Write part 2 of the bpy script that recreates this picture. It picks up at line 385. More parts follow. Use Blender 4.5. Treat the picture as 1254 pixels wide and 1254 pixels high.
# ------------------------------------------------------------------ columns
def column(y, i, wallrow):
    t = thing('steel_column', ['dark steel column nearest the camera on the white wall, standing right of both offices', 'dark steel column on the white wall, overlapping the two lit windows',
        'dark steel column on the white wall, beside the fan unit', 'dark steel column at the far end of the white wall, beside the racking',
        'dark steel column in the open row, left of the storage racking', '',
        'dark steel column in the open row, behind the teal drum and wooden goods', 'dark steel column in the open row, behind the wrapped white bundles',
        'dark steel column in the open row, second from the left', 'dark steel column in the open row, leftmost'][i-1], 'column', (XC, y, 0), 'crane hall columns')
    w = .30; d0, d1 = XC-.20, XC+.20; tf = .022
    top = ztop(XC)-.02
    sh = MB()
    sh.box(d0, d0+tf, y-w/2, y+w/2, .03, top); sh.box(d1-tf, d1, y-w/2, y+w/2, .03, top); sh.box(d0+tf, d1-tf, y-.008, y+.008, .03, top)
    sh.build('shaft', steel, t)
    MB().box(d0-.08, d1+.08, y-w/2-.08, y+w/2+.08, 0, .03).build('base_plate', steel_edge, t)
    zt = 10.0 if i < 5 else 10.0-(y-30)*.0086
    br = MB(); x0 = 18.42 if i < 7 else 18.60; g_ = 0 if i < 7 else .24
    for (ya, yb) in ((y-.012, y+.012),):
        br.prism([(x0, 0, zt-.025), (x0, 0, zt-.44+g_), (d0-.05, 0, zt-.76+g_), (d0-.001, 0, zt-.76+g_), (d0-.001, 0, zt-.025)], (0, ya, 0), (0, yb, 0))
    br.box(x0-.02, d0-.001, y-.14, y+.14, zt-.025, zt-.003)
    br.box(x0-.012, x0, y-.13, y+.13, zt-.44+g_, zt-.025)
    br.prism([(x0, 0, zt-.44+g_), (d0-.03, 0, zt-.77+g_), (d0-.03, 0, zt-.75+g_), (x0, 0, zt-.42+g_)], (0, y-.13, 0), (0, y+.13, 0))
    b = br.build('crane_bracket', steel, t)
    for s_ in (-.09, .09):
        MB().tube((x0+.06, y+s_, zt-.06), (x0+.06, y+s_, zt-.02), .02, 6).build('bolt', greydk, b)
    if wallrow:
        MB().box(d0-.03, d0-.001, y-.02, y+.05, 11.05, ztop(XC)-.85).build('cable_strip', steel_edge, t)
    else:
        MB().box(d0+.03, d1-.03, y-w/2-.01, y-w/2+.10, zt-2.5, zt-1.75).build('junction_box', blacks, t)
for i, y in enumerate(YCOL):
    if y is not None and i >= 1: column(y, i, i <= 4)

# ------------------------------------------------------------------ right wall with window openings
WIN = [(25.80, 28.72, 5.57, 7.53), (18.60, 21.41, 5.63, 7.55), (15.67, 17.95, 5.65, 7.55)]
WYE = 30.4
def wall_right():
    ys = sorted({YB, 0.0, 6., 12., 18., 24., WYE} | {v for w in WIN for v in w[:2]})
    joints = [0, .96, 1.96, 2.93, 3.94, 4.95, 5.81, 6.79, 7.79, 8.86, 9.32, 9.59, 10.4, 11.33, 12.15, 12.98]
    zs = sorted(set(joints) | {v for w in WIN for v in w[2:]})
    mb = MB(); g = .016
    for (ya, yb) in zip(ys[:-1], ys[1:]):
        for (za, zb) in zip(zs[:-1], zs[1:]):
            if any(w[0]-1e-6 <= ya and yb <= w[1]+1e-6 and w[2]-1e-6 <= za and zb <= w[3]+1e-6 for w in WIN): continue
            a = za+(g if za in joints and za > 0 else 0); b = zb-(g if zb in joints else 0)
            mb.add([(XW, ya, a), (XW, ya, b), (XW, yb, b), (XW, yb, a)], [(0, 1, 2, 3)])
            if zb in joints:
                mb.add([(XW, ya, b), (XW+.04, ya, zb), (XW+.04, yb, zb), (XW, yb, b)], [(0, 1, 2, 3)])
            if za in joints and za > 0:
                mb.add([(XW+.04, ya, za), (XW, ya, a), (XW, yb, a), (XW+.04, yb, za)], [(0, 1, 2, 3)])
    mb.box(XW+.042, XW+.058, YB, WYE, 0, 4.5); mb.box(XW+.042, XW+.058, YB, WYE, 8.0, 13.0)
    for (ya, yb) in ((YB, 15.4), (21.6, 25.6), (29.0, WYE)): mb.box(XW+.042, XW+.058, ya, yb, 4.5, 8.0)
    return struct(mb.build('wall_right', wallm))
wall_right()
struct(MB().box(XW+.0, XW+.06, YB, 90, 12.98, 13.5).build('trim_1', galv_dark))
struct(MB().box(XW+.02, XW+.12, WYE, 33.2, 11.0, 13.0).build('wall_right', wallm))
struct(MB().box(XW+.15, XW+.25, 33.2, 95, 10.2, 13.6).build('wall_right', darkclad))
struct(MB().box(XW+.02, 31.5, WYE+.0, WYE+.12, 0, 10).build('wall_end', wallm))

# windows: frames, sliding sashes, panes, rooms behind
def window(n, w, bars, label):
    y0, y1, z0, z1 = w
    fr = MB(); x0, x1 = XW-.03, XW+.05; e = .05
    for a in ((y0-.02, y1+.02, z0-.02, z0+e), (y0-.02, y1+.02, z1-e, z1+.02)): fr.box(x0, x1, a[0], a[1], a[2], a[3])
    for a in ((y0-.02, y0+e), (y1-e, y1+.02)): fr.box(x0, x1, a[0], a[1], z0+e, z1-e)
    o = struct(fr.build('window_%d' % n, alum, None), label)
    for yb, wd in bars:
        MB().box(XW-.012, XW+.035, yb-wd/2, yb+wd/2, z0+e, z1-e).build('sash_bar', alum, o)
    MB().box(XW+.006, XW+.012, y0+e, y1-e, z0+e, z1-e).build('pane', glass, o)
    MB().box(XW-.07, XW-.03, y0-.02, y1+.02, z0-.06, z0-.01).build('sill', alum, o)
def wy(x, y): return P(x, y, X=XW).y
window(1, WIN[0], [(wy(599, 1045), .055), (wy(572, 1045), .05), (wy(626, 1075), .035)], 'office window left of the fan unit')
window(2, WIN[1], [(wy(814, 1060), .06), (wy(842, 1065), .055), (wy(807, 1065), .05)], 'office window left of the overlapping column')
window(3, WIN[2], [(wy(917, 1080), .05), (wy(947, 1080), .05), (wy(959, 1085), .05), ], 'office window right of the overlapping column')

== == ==

## Request
Copy out the whole listing exactly.

## Reply to the exercise
Write part 2 of the bpy script that recreates this picture. It picks up at line 385. More parts follow. Use Blender 4.5. Treat the picture as 1254 pixels wide and 1254 pixels high.
# ------------------------------------------------------------------ columns
def column(y, i, wallrow):
    t = thing('steel_column', ['dark steel column nearest the camera on the white wall, standing right of both offices', 'dark steel column on the white wall, overlapping the two lit windows',
        'dark steel column on the white wall, beside the fan unit', 'dark steel column at the far end of the white wall, beside the racking',
        'dark steel column in the open row, left of the storage racking', '',
        'dark steel column in the open row, behind the teal drum and wooden goods', 'dark steel column in the open row, behind the wrapped white bundles',
        'dark steel column in the open row, second from the left', 'dark steel column in the open row, leftmost'][i-1], 'column', (XC, y, 0), 'crane hall columns')
    w = .30; d0, d1 = XC-.20, XC+.20; tf = .022
    top = ztop(XC)-.02
    sh = MB()
    sh.box(d0, d0+tf, y-w/2, y+w/2, .03, top); sh.box(d1-tf, d1, y-w/2, y+w/2, .03, top); sh.box(d0+tf, d1-tf, y-.008, y+.008, .03, top)
    sh.build('shaft', steel, t)
    MB().box(d0-.08, d1+.08, y-w/2-.08, y+w/2+.08, 0, .03).build('base_plate', steel_edge, t)
    zt = 10.0 if i < 5 else 10.0-(y-30)*.0086
    br = MB(); x0 = 18.42 if i < 7 else 18.60; g_ = 0 if i < 7 else .24
    for (ya, yb) in ((y-.012, y+.012),):
        br.prism([(x0, 0, zt-.025), (x0, 0, zt-.44+g_), (d0-.05, 0, zt-.76+g_), (d0-.001, 0, zt-.76+g_), (d0-.001, 0, zt-.025)], (0, ya, 0), (0, yb, 0))
    br.box(x0-.02, d0-.001, y-.14, y+.14, zt-.025, zt-.003)
    br.box(x0-.012, x0, y-.13, y+.13, zt-.44+g_, zt-.025)
    br.prism([(x0, 0, zt-.44+g_), (d0-.03, 0, zt-.77+g_), (d0-.03, 0, zt-.75+g_), (x0, 0, zt-.42+g_)], (0, y-.13, 0), (0, y+.13, 0))
    b = br.build('crane_bracket', steel, t)
    for s_ in (-.09, .09):
        MB().tube((x0+.06, y+s_, zt-.06), (x0+.06, y+s_, zt-.02), .02, 6).build('bolt', greydk, b)
    if wallrow:
        MB().box(d0-.03, d0-.001, y-.02, y+.05, 11.05, ztop(XC)-.85).build('cable_strip', steel_edge, t)
    else:
        MB().box(d0+.03, d1-.03, y-w/2-.01, y-w/2+.10, zt-2.5, zt-1.75).build('junction_box', blacks, t)
for i, y in enumerate(YCOL):
    if y is not None and i >= 1: column(y, i, i <= 4)

# ------------------------------------------------------------------ right wall with window openings
WIN = [(25.80, 28.72, 5.57, 7.53), (18.60, 21.41, 5.63, 7.55), (15.67, 17.95, 5.65, 7.55)]
WYE = 30.4
def wall_right():
    ys = sorted({YB, 0.0, 6., 12., 18., 24., WYE} | {v for w in WIN for v in w[:2]})
    joints = [0, .96, 1.96, 2.93, 3.94, 4.95, 5.81, 6.79, 7.79, 8.86, 9.32, 9.59, 10.4, 11.33, 12.15, 12.98]
    zs = sorted(set(joints) | {v for w in WIN for v in w[2:]})
    mb = MB(); g = .016
    for (ya, yb) in zip(ys[:-1], ys[1:]):
        for (za, zb) in zip(zs[:-1], zs[1:]):
            if any(w[0]-1e-6 <= ya and yb <= w[1]+1e-6 and w[2]-1e-6 <= za and zb <= w[3]+1e-6 for w in WIN): continue
            a = za+(g if za in joints and za > 0 else 0); b = zb-(g if zb in joints else 0)
            mb.add([(XW, ya, a), (XW, ya, b), (XW, yb, b), (XW, yb, a)], [(0, 1, 2, 3)])
            if zb in joints:
                mb.add([(XW, ya, b), (XW+.04, ya, zb), (XW+.04, yb, zb), (XW, yb, b)], [(0, 1, 2, 3)])
            if za in joints and za > 0:
                mb.add([(XW+.04, ya, za), (XW, ya, a), (XW, yb, a), (XW+.04, yb, za)], [(0, 1, 2, 3)])
    mb.box(XW+.042, XW+.058, YB, WYE, 0, 4.5); mb.box(XW+.042, XW+.058, YB, WYE, 8.0, 13.0)
    for (ya, yb) in ((YB, 15.4), (21.6, 25.6), (29.0, WYE)): mb.box(XW+.042, XW+.058, ya, yb, 4.5, 8.0)
    return struct(mb.build('wall_right', wallm))
wall_right()
struct(MB().box(XW+.0, XW+.06, YB, 90, 12.98, 13.5).build('trim_1', galv_dark))
struct(MB().box(XW+.02, XW+.12, WYE, 33.2, 11.0, 13.0).build('wall_right', wallm))
struct(MB().box(XW+.15, XW+.25, 33.2, 95, 10.2, 13.6).build('wall_right', darkclad))
struct(MB().box(XW+.02, 31.5, WYE+.0, WYE+.12, 0, 10).build('wall_end', wallm))

# windows: frames, sliding sashes, panes, rooms behind
def window(n, w, bars, label):
    y0, y1, z0, z1 = w
    fr = MB(); x0, x1 = XW-.03, XW+.05; e = .05
    for a in ((y0-.02, y1+.02, z0-.02, z0+e), (y0-.02, y1+.02, z1-e, z1+.02)): fr.box(x0, x1, a[0], a[1], a[2], a[3])
    for a in ((y0-.02, y0+e), (y1-e, y1+.02)): fr.box(x0, x1, a[0], a[1], z0+e, z1-e)
    o = struct(fr.build('window_%d' % n, alum, None), label)
    for yb, wd in bars:
        MB().box(XW-.012, XW+.035, yb-wd/2, yb+wd/2, z0+e, z1-e).build('sash_bar', alum, o)
    MB().box(XW+.006, XW+.012, y0+e, y1-e, z0+e, z1-e).build('pane', glass, o)
    MB().box(XW-.07, XW-.03, y0-.02, y1+.02, z0-.06, z0-.01).build('sill', alum, o)
def wy(x, y): return P(x, y, X=XW).y
window(1, WIN[0], [(wy(599, 1045), .055), (wy(572, 1045), .05), (wy(626, 1075), .035)], 'office window left of the fan unit')
window(2, WIN[1], [(wy(814, 1060), .06), (wy(842, 1065), .055), (wy(807, 1065), .05)], 'office window left of the overlapping column')
window(3, WIN[2], [(wy(917, 1080), .05), (wy(947, 1080), .05), (wy(959, 1085), .05), ], 'office window right of the overlapping column')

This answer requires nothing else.